Workers Vanguard No. 881 |
24 November 2006 |
Smithfield Walkout Saves Immigrants' Jobs
In an important victory for workers in the open shop South, 75 immigrants at the Smithfield pork processing plant in Tar Heel, North Carolina, won their jobs back on November 18 after a two-day walkout. More than 1,000 workers, mainly Latino immigrants but also including black and white workers, walked out when the company fired the immigrants after their Social Security numbers were not verified and hundreds more workers were threatened. The walkout crippled production at the plant—the largest pork processing plant in the world—forcing the company to rehire all the workers with no reprisals. And for the first time, the company agreed to meet with a group of elected workers about conditions in the plant. Despite the victory, workers could still lose their jobs. Ever since this springs mass immigrant rights protests, the Department of Homeland Security has vindictively pushed for employers across the country to re-check workers Social Security numbers.
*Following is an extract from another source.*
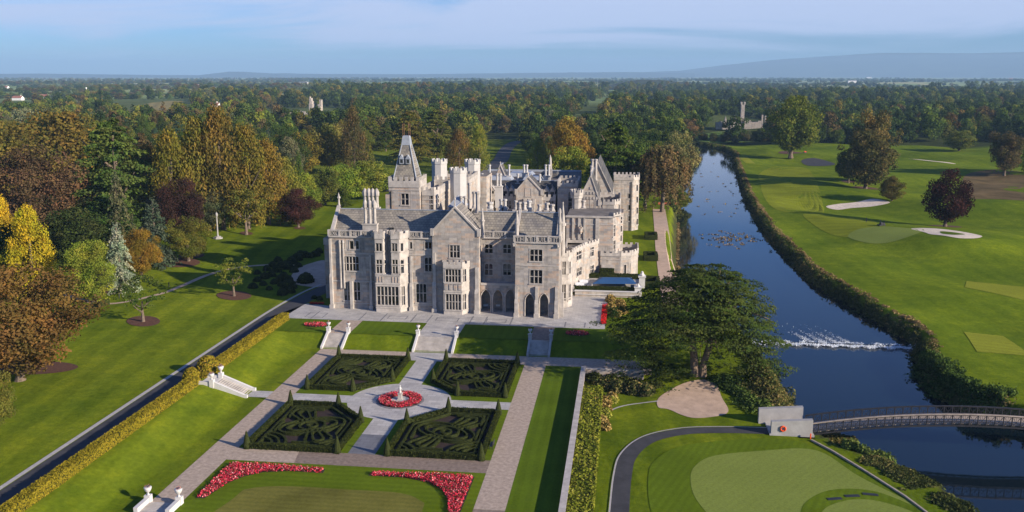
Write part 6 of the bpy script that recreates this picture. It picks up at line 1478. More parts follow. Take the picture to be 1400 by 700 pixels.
    V = leaf_quads(C, Nn, leaf, g, jitter=.55, aspect=1.0); return quad_mesh('crown', V, T, LEAF)
def trunk_mesh(kind, seed, forks=4):
    g = np.random.default_rng(seed); m = MB(); th = {'broad': .5, 'tall': .75, 'young': .45, 'column': .8, 'conifer': .92, 'cedar': .85, 'weeping': .7}[kind]
    m.tube([(0, 0, -.04), (0, 0, .03), (.01, 0, th * .5), (0, .01, th)], [.05, .033, .026, .012], 8)
    for i in range(forks if kind not in ('conifer', 'column') else 0):
        a = g.uniform(0, 6.28); z0 = g.uniform(.16, th * .7); r = g.uniform(.2, .36); m.tube([(0, 0, z0), (r * .45 * math.cos(a), r * .45 * math.sin(a), z0 + .1), (r * math.cos(a), r * math.sin(a), z0 + .26)], [.017, .011, .004], 5)
    o = m.build('trunk', BARK); me_ = o.data; bpy.data.objects.remove(o); return me_
LIB = {'fine': [(crown('broad', 24000, 900 + i, .0185, 85), trunk_mesh('broad', 90 + i)) for i in range(3)], 'finecol': [(crown('column', 18000, 950, .021, 110), trunk_mesh('column', 95))]}
for kind, spec in {'broad': (4, 11000, .027, 85), 'tall': (4, 11000, .024, 110), 'young': (2, 4200, .032, 60), 'column': (2, 8000, .031, 90), 'conifer': (2, 9000, .026, 150), 'cedar': (2, 16000, .026, 90), 'weeping': (1, 9000, .026, 90)}.items():
    LIB[kind] = [(crown(kind, spec[1], 100 + 7 * i + len(kind), spec[2], spec[3]), trunk_mesh(kind, 50 + i)) for i in range(spec[0])]
TN = {'dark': (.028, .044, .013), 'green': (.052, .074, .015), 'olive': (.092, .095, .020), 'gold': (.112, .096, .020), 'rust': (.096, .064, .022), 'brown': (.078, .060, .028),
      'purple': (.040, .018, .018), 'lime': (.135, .145, .022), 'yellow': (.27, .205, .016), 'silver': (.20, .19, .165), 'grey': (.085, .09, .05), 'blue': (.045, .07, .042), 'orange': (.2, .09, .02), 'pine': (.062, .09, .022)}
ADJ = {'dark': 'dark green', 'green': 'mid green', 'olive': 'olive green', 'gold': 'golden brown', 'rust': 'rust brown', 'brown': 'dull brown', 'purple': 'dark purple', 'lime': 'bright yellow-green', 'yellow': 'bright yellow', 'silver': 'silvery', 'grey': 'grey green', 'blue': 'blue green', 'orange': 'orange', 'pine': 'fresh green'}
SH = {'broad': 'broad tree', 'tall': 'tall tree', 'young': 'young tree', 'column': 'columnar tree', 'conifer': 'conifer', 'cedar': 'flat-layered cedar', 'weeping': 'weeping tree'}
NAMES = {'fine': 'broadleaf_tree', 'finecol': 'columnar_tree', 'broad': 'broadleaf_tree', 'tall': 'lime_tree', 'young': 'young_tree', 'column': 'columnar_tree', 'conifer': 'conifer_tree', 'cedar': 'cedar_tree', 'weeping': 'weeping_tree'}
_tn = 0
def plant(kind, x, y, z, wd, ht, tint, label, group=None, var=None, rz=None, trunk=True):
    global _tn; _tn += 1; lib = LIB[kind]; c, t = lib[(var if var is not None else _tn) % len(lib)]
    e = empty(NAMES[kind], (x, y, z), (rz if rz is not None else (_tn * 2.4) % 6.28)); tag(e, label, 'tree', group)
    e.scale = (wd, wd, ht)
    col = [v * 1.65 for v in (TN[tint] if isinstance(tint, str) else tint)]; g = np.random.default_rng(_tn)
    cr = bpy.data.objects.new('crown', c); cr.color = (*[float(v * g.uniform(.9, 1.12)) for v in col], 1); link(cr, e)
    if trunk: link(bpy.data.objects.new('trunk', t), e)
    return e
PLACED = []
def tree(kind, px, by, ty, wpx, tint, label, z=2.0, var=None, rz=None):
    """base at photo pixel (px, by), top at row ty, crown wpx pixels wide"""
    x, y = P(px, by, z); z = hz(x, y); x, y = P(px, by, z); d = math.hypot(x, y); zt = ztop(px, ty, x, y); PLACED.append((x, y, wpx / F * d / 2))
    return plant(kind, x, y, z, wpx / F * d * 1.05, zt - z, tint, label, var=var, rz=rz)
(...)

Among those Smithfield sought to fire were supporters of the United Food and Commercial Workers (UFCW) union, which for more than a decade has fought to organize the plant. Conditions for the 6,000 workers are so hellish that, according to the UFCW, annual turnover at the plant is 100 percent! Pro-union workers have faced violent attacks by armed company goons and county sheriffs, racist harassment and anti-union blacklists. Job titles are segregated by race and ethnicity. It will take the fighting unity of black, Latino and white workers to organize the Smithfield plant. Last weeks successful job action could turn the tide in favor of the union, and an organizing victory at Smithfield could spur further organizing efforts in the South.